- THE PROBLEM -
Leave out the pictures and copy each record below exactly.

- DATA PROVIDED -

§

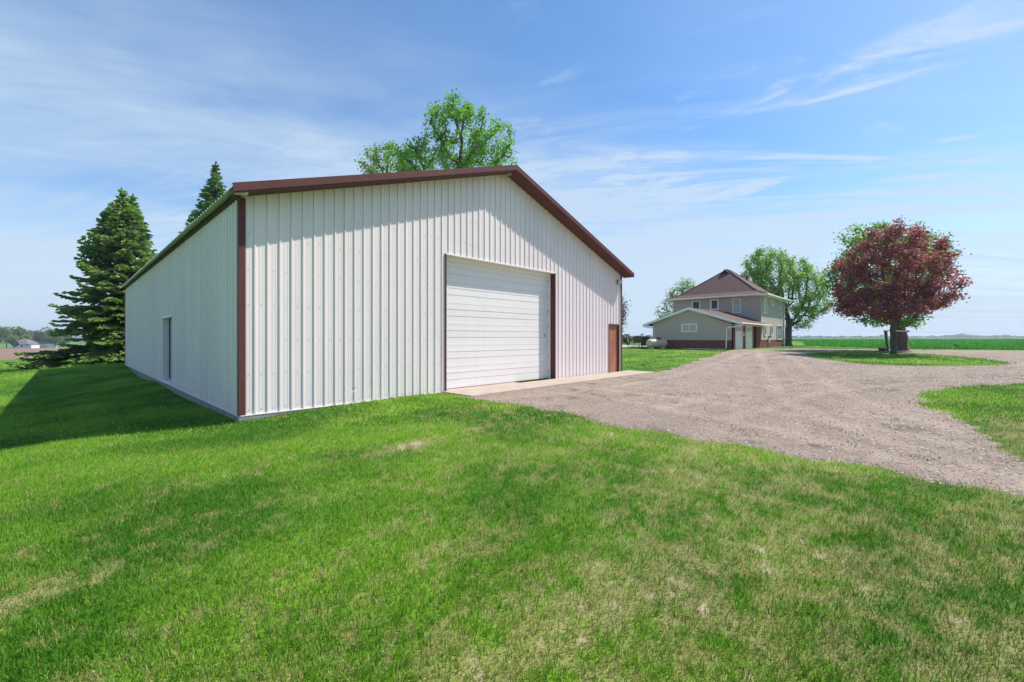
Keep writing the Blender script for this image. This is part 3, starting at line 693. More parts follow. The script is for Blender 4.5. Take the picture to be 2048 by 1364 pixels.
MB().tube([(6.2, 2.9, 7.3), (6.2, 2.9, 8.2)], .09).build('vent_pipe', M['dark'], house); MB().tube([(1.6, .75, 5.9), (1.6, .75, 6.35)], .06).build('vent_pipe', M['white'], house)
# windows
def window(a0, a1, z0, z1_, axis, at_, sgn, glass, mull='none', fw=.10):
    wnd = empty('window'); wnd.parent = house
    def bx(nm, m_, a, b, c, d, o0, o1):
        p0, p1 = sorted((at_ + sgn * o0, at_ + sgn * o1))
        mb = MB(); mb.box(p0, p1, a, b, c, d) if axis == 'y' else mb.box(a, b, p0, p1, c, d)
        return mb.build(nm, m_, wnd)
    bx('frame', M['white'], a0, a0 + fw, z0, z1_, .003, .075); bx('frame', M['white'], a1 - fw, a1, z0, z1_, .003, .075)
    bx('frame', M['white'], a0 + fw, a1 - fw, z1_ - fw, z1_, .003, .074); bx('sill', M['white'], a0 - .02, a1 + .02, z0 - .03, z0 + fw * .8, .003, .095)
    bx('pane', glass, a0 + fw, a1 - fw, z0 + fw * .8, z1_ - fw, .003, .045)
    if mull == 'h': bx('meeting_rail', M['white'], a0 + fw, a1 - fw, (z0 + z1_) / 2 - .025, (z0 + z1_) / 2 + .025, .0455, .065)
    if mull == 'v': bx('mullion', M['white'], (a0 + a1) / 2 - .03, (a0 + a1) / 2 + .03, z0 + fw, z1_ - fw, .0455, .07)
    if mull == 'vv':
        for q in (1 / 3, 2 / 3): c = a0 + (a1 - a0) * q; bx('mullion', M['white'], c - .02, c + .02, z0 + fw, z1_ - fw, .0455, .06)
    return wnd
def wfront(pl, pr, pt, pb, glass, mull='none', x=0, fw=.11):
    y0, y1 = fy(pr), fy(pl); ym = (y0 + y1) / 2; window(y0, y1, hz(pb, 0, ym), hz(pt, 0, ym), 'y', -.022, -1, M[glass], mull, fw)
wfront(1384.6, 1401, 601.5, 621, 'glassdark'); wfront(1420.7, 1438, 598.3, 619.5, 'glassdark', fw=.15); wfront(1465, 1483, 596.6, 626, 'blind', 'h', fw=.09)
def wright(pl, pr, pt, pb, glass, mull='none', fw=.08):
    x0, x1 = fx_(pl), fx_(pr); xm = (x0 + x1) / 2; window(x0, x1, hz(pb, xm, 0), hz(pt, xm, 0), 'x', -.022, -1, M[glass], mull, fw)
wright(1526, 1532, 597, 626, 'blind', 'h'); wright(1540, 1545, 599, 610, 'blind'); wright(1555.5, 1560.5, 603, 629.5, 'blind', 'h')
wright(1527, 1531, 651, 670, 'glassdark', fw=.06); wright(1540, 1544, 651, 670, 'glassdark', fw=.06); wright(1553, 1562, 651, 678.5, 'glassdark', 'vv', fw=.06)
def kg(px): k = (px - 1024) / F; p = H0 + GX * U; return float((p[0] - k * p[1]) / (-V[0] + V[1] * k))
def hzg(py, y): p = H0 + GX * U + y * V; return CAMZ + (HY - py) / F * p[1] - HZ
y0, y1 = kg(1395.2), kg(1363.6); window(y0, y1, hzg(664, (y0 + y1) / 2), hzg(647.3, (y0 + y1) / 2), 'y', GX - .022, -1, M['blind'], 'v', .11)
# downspouts and drain pipe
MB().tube([(GX - gfo - .06, GY + gov + .03, 2.14), (GX - gfo - .06, GY + gov - .12, 2.05), (GX - .10, GY - .1, 1.93), (GX - .09, GY - .18, 1.80), (GX - .09, GY - .18, .95), (GX - .16, GY - .12, .75), (GX - .16, GY - .12, -.02)], .05).build('downspout', M['white'], house)
MB().tube([(GX + .25, -gov - .05, 2.16), (GX + .15, -gov + .05, 2.06), (GX - .08, .28, 1.88), (GX - .10, .34, 1.75), (GX - .10, .34, .95), (GX - .14, .36, .75), (GX - .14, .36, .12), (GX - .16, .5, .03), (GX - .18, 4.0, .02)], .055).build('downspout', M['white'], house)
MB().tube([(HX - .1, -.09, 5.2), (HX - .1, -.09, .9), (HX - .1, -.12, .0)], .05).build('downspout', M['white'], house)
# utility meter, wall box, rear porch eave, corner planter stones
um = empty('utility_meter'); um.parent = house; um.location = (fx_(1535.5), -.06, .0)
MB().lathe([(0, -.10), (.09, -.09), (.10, .02), (.06, .06)], 'x', 12).build('meter_face', M['dark'], um); bpy.data.objects['meter_face'].location = (0, -.06, 1.12); bpy.data.objects['meter_face'].rotation_euler = (0, 0, R(90))
MB().tube([(0, -.02, 1.05), (0, -.03, .8), (.08, -.05, .6), (.02, -.05, .35), (.02, -.05, -.2)], .035).build('meter_pipe', M['grey'], um)
MB().box(.02, .18, -.10, -.0, .50, .82).build('meter_box', M['white'], um)
MB().box(fx_(1486) - .08, fx_(1486) + .12, -.10, -.02, 1.2, 1.5).build('wall_box', M['white'], house)
MB().box(HX + .002, HX + 1.1, -.10, 3.4, 2.36, 2.48).build('porch_roof', M['white'], house)
for q in (1566, 1558): MB().box(fx_(q) - .2, fx_(q) + .2, -.04, -.02, .0, .22).build('vent_grille', M['dark'], house)
# concrete pad in front of the garage doors
pad = tag(empty('concrete_pad', (*H0, HZ), ANG), None, kind='structure')
MB().box(GX + .3, 1.2, -1.5, -.02, -.5, -.03).build('slab', M['concrete'], pad, bevel=.01)

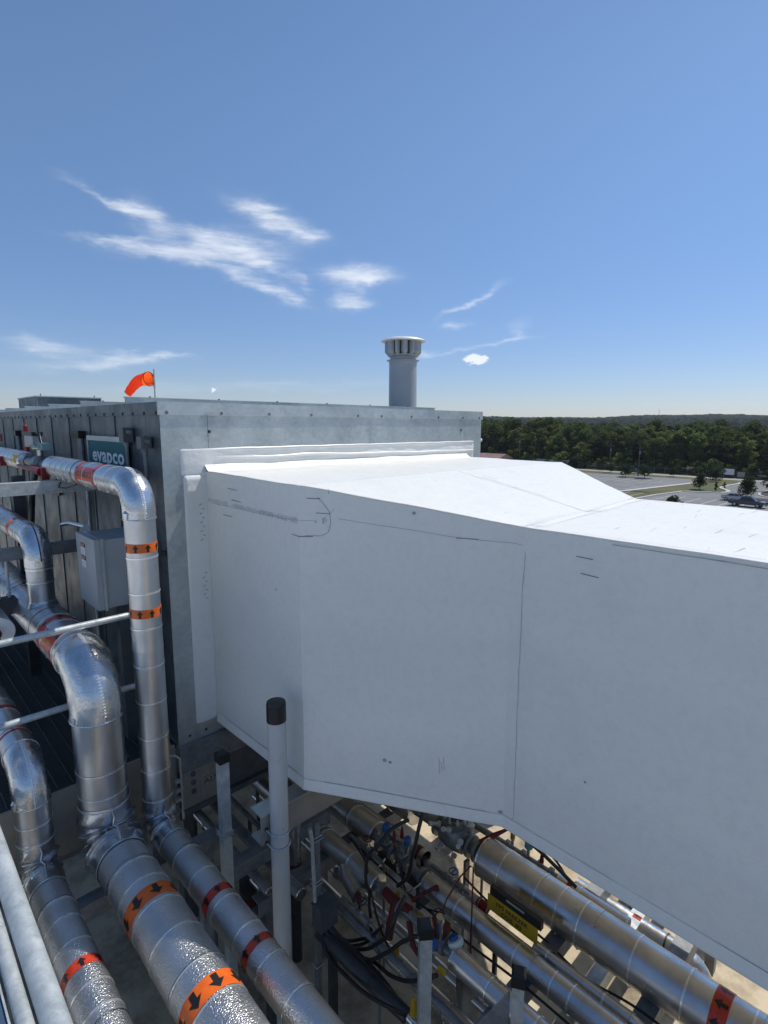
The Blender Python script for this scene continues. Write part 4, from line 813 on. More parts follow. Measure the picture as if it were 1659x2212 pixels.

§

- EXERCISE ANSWER -
Keep writing the Blender script for this image. This is part 3, starting at line 693. More parts follow. The script is for Blender 4.5. Take the picture to be 2048 by 1364 pixels.
MB().tube([(6.2, 2.9, 7.3), (6.2, 2.9, 8.2)], .09).build('vent_pipe', M['dark'], house); MB().tube([(1.6, .75, 5.9), (1.6, .75, 6.35)], .06).build('vent_pipe', M['white'], house)
# windows
def window(a0, a1, z0, z1_, axis, at_, sgn, glass, mull='none', fw=.10):
    wnd = empty('window'); wnd.parent = house
    def bx(nm, m_, a, b, c, d, o0, o1):
        p0, p1 = sorted((at_ + sgn * o0, at_ + sgn * o1))
        mb = MB(); mb.box(p0, p1, a, b, c, d) if axis == 'y' else mb.box(a, b, p0, p1, c, d)
        return mb.build(nm, m_, wnd)
    bx('frame', M['white'], a0, a0 + fw, z0, z1_, .003, .075); bx('frame', M['white'], a1 - fw, a1, z0, z1_, .003, .075)
    bx('frame', M['white'], a0 + fw, a1 - fw, z1_ - fw, z1_, .003, .074); bx('sill', M['white'], a0 - .02, a1 + .02, z0 - .03, z0 + fw * .8, .003, .095)
    bx('pane', glass, a0 + fw, a1 - fw, z0 + fw * .8, z1_ - fw, .003, .045)
    if mull == 'h': bx('meeting_rail', M['white'], a0 + fw, a1 - fw, (z0 + z1_) / 2 - .025, (z0 + z1_) / 2 + .025, .0455, .065)
    if mull == 'v': bx('mullion', M['white'], (a0 + a1) / 2 - .03, (a0 + a1) / 2 + .03, z0 + fw, z1_ - fw, .0455, .07)
    if mull == 'vv':
        for q in (1 / 3, 2 / 3): c = a0 + (a1 - a0) * q; bx('mullion', M['white'], c - .02, c + .02, z0 + fw, z1_ - fw, .0455, .06)
    return wnd
def wfront(pl, pr, pt, pb, glass, mull='none', x=0, fw=.11):
    y0, y1 = fy(pr), fy(pl); ym = (y0 + y1) / 2; window(y0, y1, hz(pb, 0, ym), hz(pt, 0, ym), 'y', -.022, -1, M[glass], mull, fw)
wfront(1384.6, 1401, 601.5, 621, 'glassdark'); wfront(1420.7, 1438, 598.3, 619.5, 'glassdark', fw=.15); wfront(1465, 1483, 596.6, 626, 'blind', 'h', fw=.09)
def wright(pl, pr, pt, pb, glass, mull='none', fw=.08):
    x0, x1 = fx_(pl), fx_(pr); xm = (x0 + x1) / 2; window(x0, x1, hz(pb, xm, 0), hz(pt, xm, 0), 'x', -.022, -1, M[glass], mull, fw)
wright(1526, 1532, 597, 626, 'blind', 'h'); wright(1540, 1545, 599, 610, 'blind'); wright(1555.5, 1560.5, 603, 629.5, 'blind', 'h')
wright(1527, 1531, 651, 670, 'glassdark', fw=.06); wright(1540, 1544, 651, 670, 'glassdark', fw=.06); wright(1553, 1562, 651, 678.5, 'glassdark', 'vv', fw=.06)
def kg(px): k = (px - 1024) / F; p = H0 + GX * U; return float((p[0] - k * p[1]) / (-V[0] + V[1] * k))
def hzg(py, y): p = H0 + GX * U + y * V; return CAMZ + (HY - py) / F * p[1] - HZ
y0, y1 = kg(1395.2), kg(1363.6); window(y0, y1, hzg(664, (y0 + y1) / 2), hzg(647.3, (y0 + y1) / 2), 'y', GX - .022, -1, M['blind'], 'v', .11)
# downspouts and drain pipe
MB().tube([(GX - gfo - .06, GY + gov + .03, 2.14), (GX - gfo - .06, GY + gov - .12, 2.05), (GX - .10, GY - .1, 1.93), (GX - .09, GY - .18, 1.80), (GX - .09, GY - .18, .95), (GX - .16, GY - .12, .75), (GX - .16, GY - .12, -.02)], .05).build('downspout', M['white'], house)
MB().tube([(GX + .25, -gov - .05, 2.16), (GX + .15, -gov + .05, 2.06), (GX - .08, .28, 1.88), (GX - .10, .34, 1.75), (GX - .10, .34, .95), (GX - .14, .36, .75), (GX - .14, .36, .12), (GX - .16, .5, .03), (GX - .18, 4.0, .02)], .055).build('downspout', M['white'], house)
MB().tube([(HX - .1, -.09, 5.2), (HX - .1, -.09, .9), (HX - .1, -.12, .0)], .05).build('downspout', M['white'], house)
# utility meter, wall box, rear porch eave, corner planter stones
um = empty('utility_meter'); um.parent = house; um.location = (fx_(1535.5), -.06, .0)
MB().lathe([(0, -.10), (.09, -.09), (.10, .02), (.06, .06)], 'x', 12).build('meter_face', M['dark'], um); bpy.data.objects['meter_face'].location = (0, -.06, 1.12); bpy.data.objects['meter_face'].rotation_euler = (0, 0, R(90))
MB().tube([(0, -.02, 1.05), (0, -.03, .8), (.08, -.05, .6), (.02, -.05, .35), (.02, -.05, -.2)], .035).build('meter_pipe', M['grey'], um)
MB().box(.02, .18, -.10, -.0, .50, .82).build('meter_box', M['white'], um)
MB().box(fx_(1486) - .08, fx_(1486) + .12, -.10, -.02, 1.2, 1.5).build('wall_box', M['white'], house)
MB().box(HX + .002, HX + 1.1, -.10, 3.4, 2.36, 2.48).build('porch_roof', M['white'], house)
for q in (1566, 1558): MB().box(fx_(q) - .2, fx_(q) + .2, -.04, -.02, .0, .22).build('vent_grille', M['dark'], house)
# concrete pad in front of the garage doors
pad = tag(empty('concrete_pad', (*H0, HZ), ANG), None, kind='structure')
MB().box(GX + .3, 1.2, -1.5, -.02, -.5, -.03).build('slab', M['concrete'], pad, bevel=.01)

The Blender Python script for this scene continues. Write part 4, from line 813 on. More parts follow. Measure the picture as if it were 1659x2212 pixels.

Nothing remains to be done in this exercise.